L'impaccio che la Juventus ha affrontato nei primi mesi con Sarri l'ha spiegato bene Giorgio Chiellini qualche settimana fa, dal suo punto di vista privilegiato: capitano con il polso dello spogliatoio ma a suo malgrado quasi punto di vista esterno, visto l'infortunio al ginocchio che lo ha costretto ai box dallo scorso mese di agosto.

Il modo di giocare di Sarri è una ricerca costante dello stare nella metà campo avversaria anche in fase difensiva. Con Allegri era un concetto completamente diverso: o si prova a riconquistare subito o ci si abbassa, stiamo compatti, sfruttiamo le nostre qualità e difendiamo in 8-9 dietro la linea della palla. Eravamo più abituati a farlo e avevamo il baricentro più basso. […] Bisogna avere più emozione nel bel gioco. Abbiamo bisogno di qualcosa che ci trascini, di una scintilla. Noi l’abbiamo sempre trovata nel difendere, godevamo a vincere 1-0. Adesso dobbiamo trovarla nel bel gioco, abituarsi a vincere 3-1, a stare più dall’altra parte del campo, a rischiare e osare. E’ un passaggio che stiamo cercando di fare.

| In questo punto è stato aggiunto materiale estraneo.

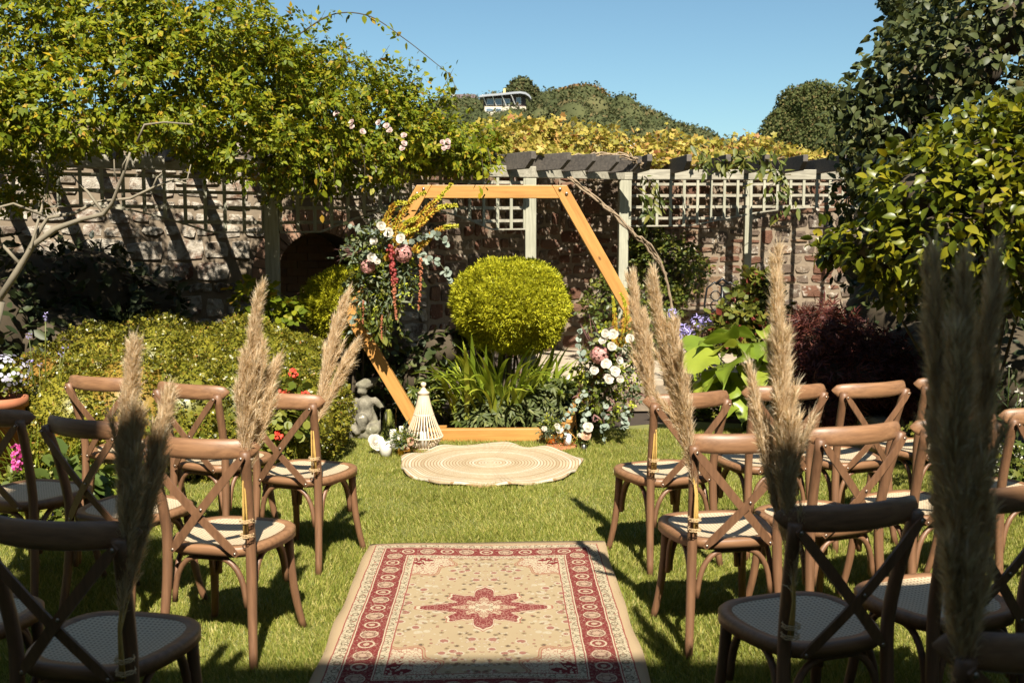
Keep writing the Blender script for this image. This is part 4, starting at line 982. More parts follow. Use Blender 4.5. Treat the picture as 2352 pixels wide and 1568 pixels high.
limb([at(318,330,6.0),at(330,285,6.0),at(380,282,6.0),at(440,285,6.0)], .012,.007)
limb([at(0,560,6.25),at(-20,480,6.2),at(30,470,6.3),at(110,500,6.35)], .018,.014)
limb([at(70,570,6.2),at(95,480,6.4),at(110,420,6.5),at(105,340,6.6)], .014,.01)

# ------------------------------------------------------------------ golden vine along the right of the pergola
M_VINE = leafmat("golden_vine_leaf", [(0,(0.217,0.209,0.031)),(.4,(0.372,0.310,0.054)),(.75,(0.527,0.403,0.093)),(.92,(0.465,0.264,0.078)),(1,(0.310,0.109,0.046))], .5, .35, .3)
VB = [blob_at(1150,330,10.2,.40,.22), blob_at(1220,325,10.8,.45,.24), blob_at(1300,335,11.0,.50,.22), blob_at(1390,340,11.2,.50,.20), blob_at(1480,345,11.4,.50,.18), blob_at(1570,345,11.6,.50,.17), blob_at(1660,350,11.7,.50,.16), blob_at(1740,355,11.8,.45,.14), blob_at(1830,362,11.9,.5,.12), blob_at(1250,300,11.2,.22,.16)] + [(at(x,400,Yv).x, Yv, 2.47, .55, .5, .07) for x, Yv in ((1180,9.9),(1250,10.3),(1330,10.9),(1400,11.4),(1450,10.9),(1520,11.3),(1600,10.9))]
vine = climber("golden_vine", "yellow autumn vine spreading on top of the pergola's right half", "vine", VB, T_lobed(), .075, 6800, M_VINE, 160, 43, 1, .25, .6, 5.0, .10, (at(1500,600,11.6).x, 11.6, TZ), .5, 1.3, 0)
for i in range(14):
    x = gb.uniform(1140,1780); y0 = float(np.interp(x,[1140,1250,1400,1780],[300,285,310,335]))
    spray(vine, [at(x,y0+40,11.2),at(x+gb.uniform(-8,8),y0+12,11.2),at(x+gb.uniform(-15,15),y0-gb.uniform(5,35),11.2)], .065, 12, M_VINE, 400+i, T_lobed(), .004, .08, 'tendril')
M_VSTEM = plain("peeling_vine_bark", (.26,.19,.12), .9, var=.4, scale=30)
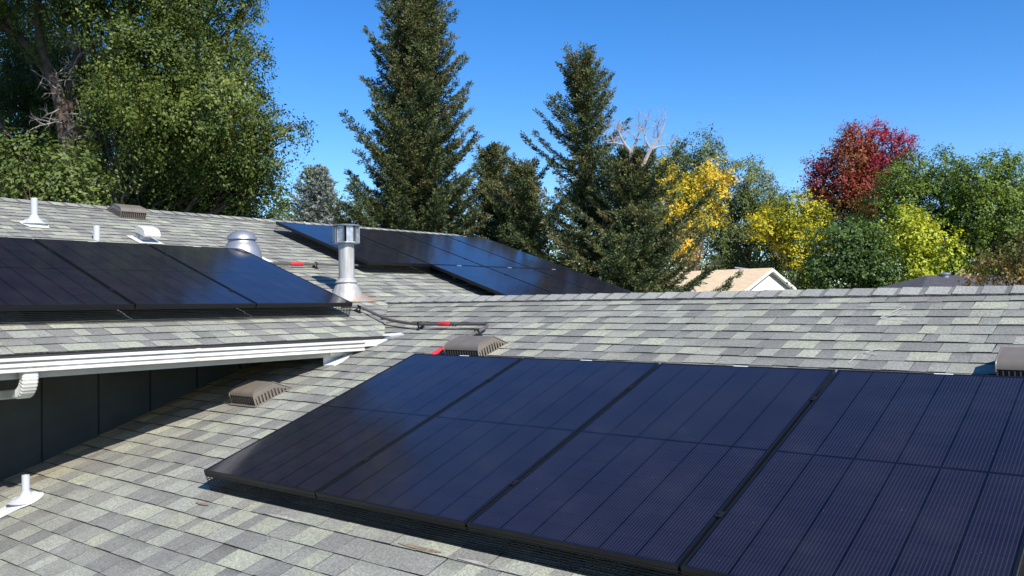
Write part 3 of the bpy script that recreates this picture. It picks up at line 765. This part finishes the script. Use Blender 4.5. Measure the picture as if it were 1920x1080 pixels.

L'etichetta di ‘belgiochista' che Sarri ha (giustamente) cavalcato per costruire gli anni decisivi della sua carriera da allenatore gli si sta in qualche modo ritorcendo contro, almeno per il momento. Perché la Juventus, oggi, non è ancora la Juventus di Maurizio Sarri. E non è scontato lo diventerà, se il metro di paragone resterà – equivocamente – lo stile di gioco che ha caratterizzato il Napoli negli anni del Sarrismo. Come è già successo al Chelsea, guidato comunque verso traguardi importanti. Tra questa Juve e quel Napoli intercorrono enormi differenze di interpreti, sul piano tecnico e su quello della predisposizione ad un certo tipo di calcio, ma ancor prima esiste un gap di empatia e coinvolgimento.

La Juventus non è ancora la squadra di Maurizio Sarri perché non è ancora scattata la scintilla di cui parlava Giorgio Chiellini. I principi di gioco sono evidentemente riconoscibili, il modo in cui vengono applicati fa la differenza. C'è ancora distanza tra l'idea di calcio nella mente di Sarri e il prodotto finale, frutto dell'interpretazione in campo, e non sarà semplice colmarla nei prossimi mesi. Tra la fase ad eliminazione diretta della Champions League, le partite decisive in campionato e il tormentone sul tridente da dirimere ci sarà poco tempo per lavorare. E zero margine per sbagliare. Sarri lo sa e in qualche modo dovrà trovare la quadra giusta per vincere, a costo di proporre una Juve diversa da quella che tutti si aspettavano da lui.